Secondly, he said AI should be connected to a company’s data center in order to provide end users with the most comprehensive set of up-to-date information. In this manner, AI can always provide the highest level of service, in machine speed, with minimal downtime. “Amelia can run an end-to-end process. But to do that she needs to be integrated with your systems,” he said.

“If you’re abroad and for the third time your [mobile] roaming is not working and you connect with Amelia, Amelia sees this, knows it’s the third time, knows you’re a heavy caller and therefore a great customer,” Edwin explained. “Our current analytics tells Amelia to be careful, that this person may leave because he’s not happy, and Amelia can offer you a coupon” or take other measures to rectify the situation.

The more data you have, the more training AI will do, the faster you will get to impact

Volume also determines how impactful an AI implementation can be, according to Edwin. Because Amelia is easily trainable, volume isn’t difficult to accomplish. The more conversations Amelia handles the more intelligent she becomes. As a result, more volume equals more return on investment for AI.

“Volume is something our clients decide. Is Amelia going to handle 50 conversations a day or 50,000?” he said. “Obviously 50,000 gives you significantly more impact. Plus, the AI will learn faster. The more data you have, the more training AI will do, the faster you will get to impact.”

AI and Bi-Directional Feedback

“Why can’t AI steer the full web experience?” Edwin asked. “AI should understand what you’re looking at — a car, a t-shirt? Because then you can have a dialogue about it.”

Edwin demonstrated how Amelia can take feedback from an e-commerce shopper via Amelia and send it to a retailer’s website to parse information (similar to what Google does with a search term). For example: If Mark goes to a retail site and tells Amelia he wants to see blue shirts, Amelia will reload the webpage to show all available blue shirts. If Mark asks her to look at red shirts, she’ll shift the web experience to display red shirts.  If Mark asks to see a specific shirt, Amelia will ask for his size and ask if she can add it to his shopping cart for purchase.

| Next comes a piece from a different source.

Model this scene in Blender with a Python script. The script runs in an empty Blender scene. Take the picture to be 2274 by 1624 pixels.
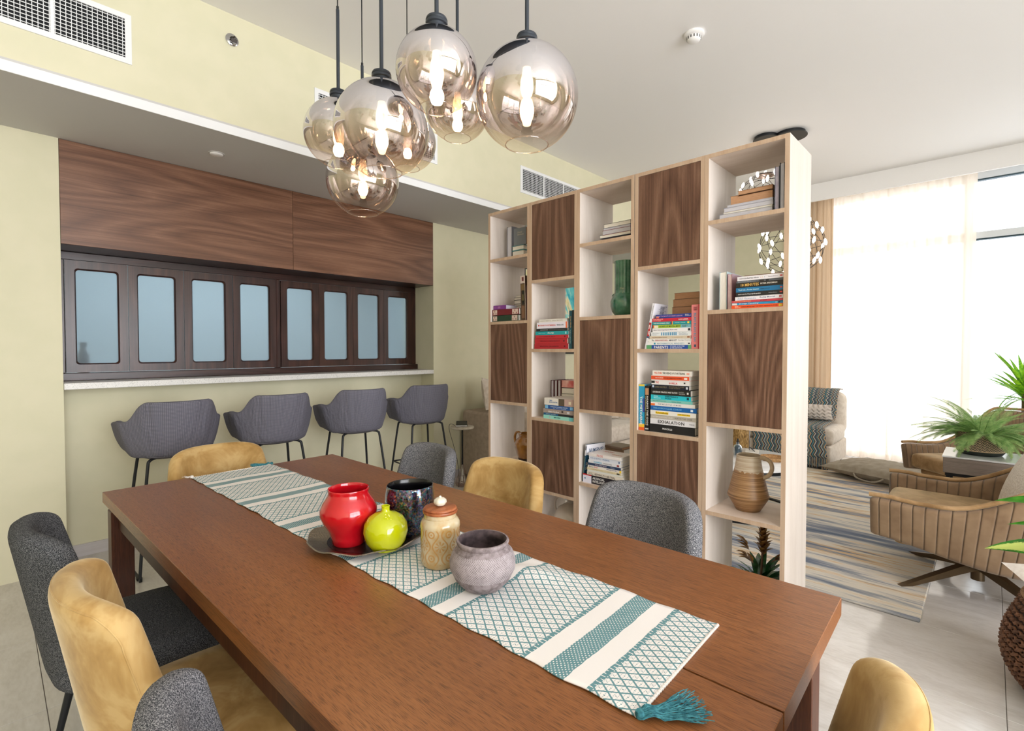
import bpy, bmesh, math, random
from mathutils import Vector, Matrix, Euler
random.seed(7)
D = bpy.data
SC = bpy.context.scene
COL = SC.collection
PI = math.pi
# ------------------------------------------------------------------ camera
H = 1.30
YAW, PITCH, FPX, CX, CY = 0.7637015, 0.0244777, 1112.996, 1136.717, 802.515
cd = D.cameras.new('camera'); cam = D.objects.new('camera', cd); COL.objects.link(cam)
fw = Vector((math.cos(PITCH)*math.cos(YAW), math.cos(PITCH)*math.sin(YAW), -math.sin(PITCH)))
rt = Vector((math.sin(YAW), -math.cos(YAW), 0)); up = rt.cross(fw)
cam.matrix_world = Matrix(((rt.x, up.x, -fw.x, 0), (rt.y, up.y, -fw.y, 0), (rt.z, up.z, -fw.z, H), (0, 0, 0, 1)))
cd.sensor_width = 36; cd.sensor_fit = 'HORIZONTAL'
cd.lens = FPX/2274*36; cd.shift_x = (1137-CX)/2274; cd.shift_y = -(812-CY)/2274
cd.clip_start = 0.02; cd.clip_end = 200
SC.camera = cam
# ------------------------------------------------------------------ world, light, exposure
w = D.worlds.new('sky'); SC.world = w; w.use_nodes = True
bg = w.node_tree.nodes['Background']
bg.inputs[0].default_value = (0.90, 0.95, 1.0, 1); bg.inputs[1].default_value = 2.35
def area(name, loc, rot, sx, sy, power, col=(1, 1, 1), portal=False):
    l = D.lights.new(name, 'AREA'); l.shape = 'RECTANGLE'; l.size = sx; l.size_y = sy; l.energy = power; l.color = col
    o = D.objects.new(name, l); COL.objects.link(o); o.location = loc; o.rotation_euler = rot
    if portal: l.cycles.is_portal = True
    return o
area('sky_portal', (7.42, -0.45, 1.6), (0, PI/2, 0), 3.1, 4.3, 10, portal=True)
area('sky_portal', (.4, -3.42, 1.65), (PI/2, 0, 0), 3.6, 2.5, 10, portal=True)
area('fill_light', (.4, -3.60, 1.75), (PI/2-.15, 0, 0), 3.7, 2.8, 205, (.97, .97, 1.0))  # added fill light outside the unseen back window, brightens the interior
area('kitchen_light', (1.6, 5.1, 2.5), (0, 0, 0), 2.6, 0.8, 42, (0.80, 0.88, 1.0))
vs = SC.view_settings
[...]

An AI Marketplace and User Interface

Edwin also introduced IPsoft’s new AI-focused marketplace where companies can acquire and upload specific Amelia roles. Amelia comes pre-trained to provide services in banking, insurance and healthcare in 16 roles with more than 140 skills. Within these verticals she can accomplish specific customer-service based tasks, such as credit card processing, mortgage processing, and quote-to-cash. Companies can simply contact IPsoft to be set up with a URL where they can download and train Amelia in less than seven minutes.

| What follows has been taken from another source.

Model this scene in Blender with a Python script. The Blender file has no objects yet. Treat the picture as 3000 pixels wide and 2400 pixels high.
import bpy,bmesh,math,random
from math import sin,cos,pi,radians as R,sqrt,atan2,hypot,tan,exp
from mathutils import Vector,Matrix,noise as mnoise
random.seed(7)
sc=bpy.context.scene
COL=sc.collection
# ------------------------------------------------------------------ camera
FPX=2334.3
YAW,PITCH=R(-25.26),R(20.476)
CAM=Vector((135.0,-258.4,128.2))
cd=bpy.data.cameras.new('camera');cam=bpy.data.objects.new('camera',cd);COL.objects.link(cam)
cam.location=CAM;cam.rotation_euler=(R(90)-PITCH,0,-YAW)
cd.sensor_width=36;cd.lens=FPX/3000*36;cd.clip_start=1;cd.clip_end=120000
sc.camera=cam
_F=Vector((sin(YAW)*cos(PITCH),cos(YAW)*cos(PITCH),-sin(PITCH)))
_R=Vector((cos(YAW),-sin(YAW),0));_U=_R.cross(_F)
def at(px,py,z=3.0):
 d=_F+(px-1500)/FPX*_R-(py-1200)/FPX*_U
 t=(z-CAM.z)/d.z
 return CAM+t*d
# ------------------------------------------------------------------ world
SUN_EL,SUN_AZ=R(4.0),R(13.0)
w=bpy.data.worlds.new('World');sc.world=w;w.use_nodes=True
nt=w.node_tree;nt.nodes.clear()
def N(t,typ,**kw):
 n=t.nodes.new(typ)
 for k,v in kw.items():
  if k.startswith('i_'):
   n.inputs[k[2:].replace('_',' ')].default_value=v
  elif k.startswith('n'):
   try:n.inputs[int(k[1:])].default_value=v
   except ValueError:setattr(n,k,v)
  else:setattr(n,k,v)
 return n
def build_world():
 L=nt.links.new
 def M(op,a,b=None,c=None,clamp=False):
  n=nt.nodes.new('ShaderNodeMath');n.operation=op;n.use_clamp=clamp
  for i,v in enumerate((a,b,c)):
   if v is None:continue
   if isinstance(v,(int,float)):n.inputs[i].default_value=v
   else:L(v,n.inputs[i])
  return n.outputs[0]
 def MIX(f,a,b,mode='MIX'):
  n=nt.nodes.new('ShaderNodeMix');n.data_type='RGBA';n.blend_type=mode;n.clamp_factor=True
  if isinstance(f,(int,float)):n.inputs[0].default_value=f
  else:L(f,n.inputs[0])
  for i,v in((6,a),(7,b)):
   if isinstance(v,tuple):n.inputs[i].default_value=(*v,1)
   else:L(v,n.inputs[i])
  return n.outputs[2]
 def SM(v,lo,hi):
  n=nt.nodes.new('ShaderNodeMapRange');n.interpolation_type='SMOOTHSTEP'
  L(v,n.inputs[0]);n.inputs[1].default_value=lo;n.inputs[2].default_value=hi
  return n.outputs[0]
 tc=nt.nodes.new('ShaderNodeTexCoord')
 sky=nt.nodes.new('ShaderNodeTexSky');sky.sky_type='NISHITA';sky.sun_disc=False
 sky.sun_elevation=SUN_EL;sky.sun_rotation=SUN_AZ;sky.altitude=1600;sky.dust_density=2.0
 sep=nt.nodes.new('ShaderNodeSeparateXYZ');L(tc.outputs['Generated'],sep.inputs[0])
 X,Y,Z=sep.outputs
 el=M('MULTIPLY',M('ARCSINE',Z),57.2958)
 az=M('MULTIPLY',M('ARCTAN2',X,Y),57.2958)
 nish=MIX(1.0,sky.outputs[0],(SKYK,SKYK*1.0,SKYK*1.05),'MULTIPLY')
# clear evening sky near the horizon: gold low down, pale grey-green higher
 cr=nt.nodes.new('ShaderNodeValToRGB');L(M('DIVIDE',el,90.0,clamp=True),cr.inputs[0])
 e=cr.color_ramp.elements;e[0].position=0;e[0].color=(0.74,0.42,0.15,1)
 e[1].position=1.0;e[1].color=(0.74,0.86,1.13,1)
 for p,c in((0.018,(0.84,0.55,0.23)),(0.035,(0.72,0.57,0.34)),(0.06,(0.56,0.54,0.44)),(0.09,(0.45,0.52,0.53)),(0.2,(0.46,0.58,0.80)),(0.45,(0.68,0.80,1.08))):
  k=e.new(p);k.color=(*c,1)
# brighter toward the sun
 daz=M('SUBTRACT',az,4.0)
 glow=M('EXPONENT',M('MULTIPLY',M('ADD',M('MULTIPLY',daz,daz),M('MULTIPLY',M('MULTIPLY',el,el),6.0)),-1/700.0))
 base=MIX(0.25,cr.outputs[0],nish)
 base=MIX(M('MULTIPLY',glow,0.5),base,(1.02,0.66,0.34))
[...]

To set up an Amelia role, companies can use Amelia’s wizard-based configuration process, which is actually led by Amelia herself. Amelia asks for a company name, then she guides users through a UI configuration screen where companies can load their logos, specific color preferences, font choices, among other customizations. Amelia then takes a few seconds to download the intelligence associated with the role she will learn, and she launches. Over time, she will deliver value and business benefits through all of her abilities and skills. Companies can also contact IPsoft to have their own internally-designed Amelia roles added to the marketplace.

“You can start differentiating with Amelia,” Edwin told the DWS audience. “You can come up with your next journeys while she's already deployed and working with your clients.”